With all the tribes, it's good to not compete directly with others in the family, especially the in-laws who taught you. As Rose Williams and her daughters never painted anything, Lorraine started drawing patterns she knew on her pots. Working with a knife one day she accidently cut through a piece. Then she made the hole larger and it worked for her. Now she adds cutouts to many of her pieces.
Lorraine once told me she's had epilepsy all her life. People thought she had a taboo, not knowing it was epilepsy. When she's making pottery, that epilepsy doesn't manifest. As she said, "I found that working with clay kept it away."
Lorraine likes to make tall jars and decorate them with bands of sgraffito and painted Navajo weaving designs. Then, after she fires her pots, she gives them a coating of piñon pine pitch.
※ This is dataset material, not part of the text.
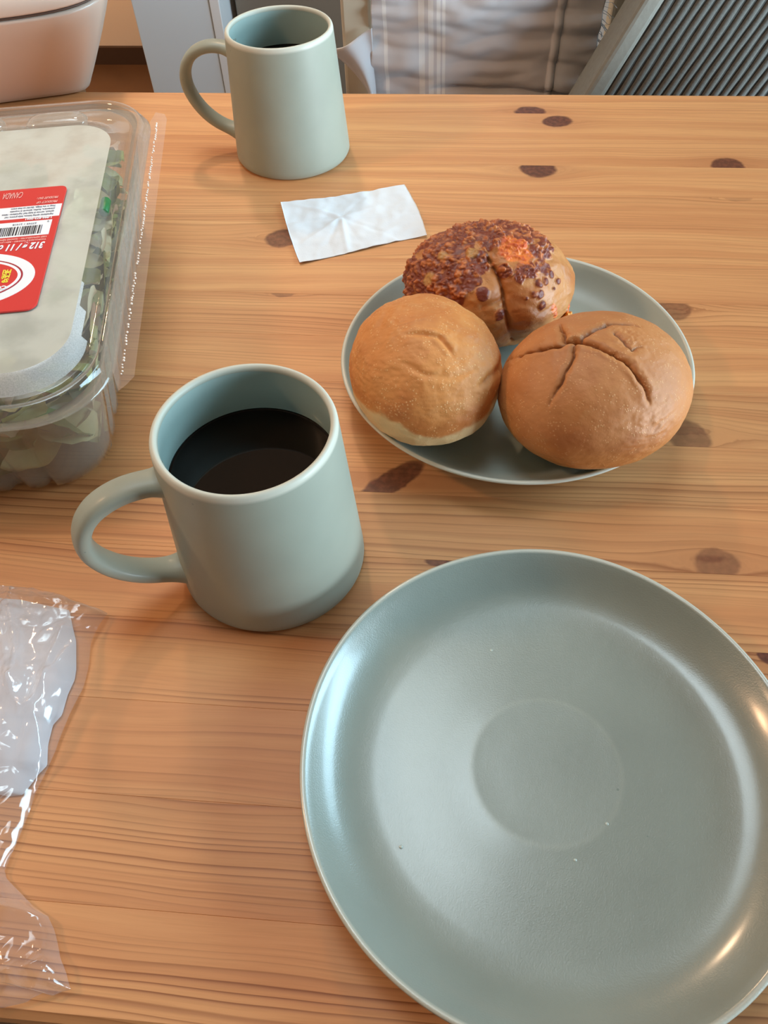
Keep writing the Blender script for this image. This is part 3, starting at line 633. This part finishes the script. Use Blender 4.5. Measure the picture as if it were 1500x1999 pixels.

I have seen some large, more round jars from her, some with sgraffito and painted yei designs, some lightly carved, but all made of the same brown Black Mesa clay. For coloring, Lorraine relies more on her painted designs on a piece than on any fire clouds that may occur. Unlike many Navajo potters she doesn't build her fires with an eye to produce fire clouds, she'd rather preserve the purity of any designs or decorations she's added.
Lorraine was featured in Susan Peterson's book and traveling exhibition Pottery by American Indian Women - The Legacy of Generations. That exhibition toured leading museums across the United States. She has also been invited to the National Museum of the American Indian at the Smithsonian Institute in Washington, DC to demonstrate how she makes traditional Navajo pottery.
Lorraine regularly participates in shows at the Museum of Northern Arizona in Flagstaff, the Heard Museum in Phoenix, the Tucson Museum of Art and the Santa Fe Indian Market. She's earned Best in Show ribbons at the Heard and at the Museum of Northern Arizona. She's also earned First and Second Place ribbons at the Heard, Santa Fe Indian Market and the Tucson Museum of Art.
Lorraine usually signs her pieces on the bottom with variations of "LWY" with the letters connected directly to each other. Sometimes she adds "Rain" to that. Some of her pieces are signed "Lorraine Yazzie."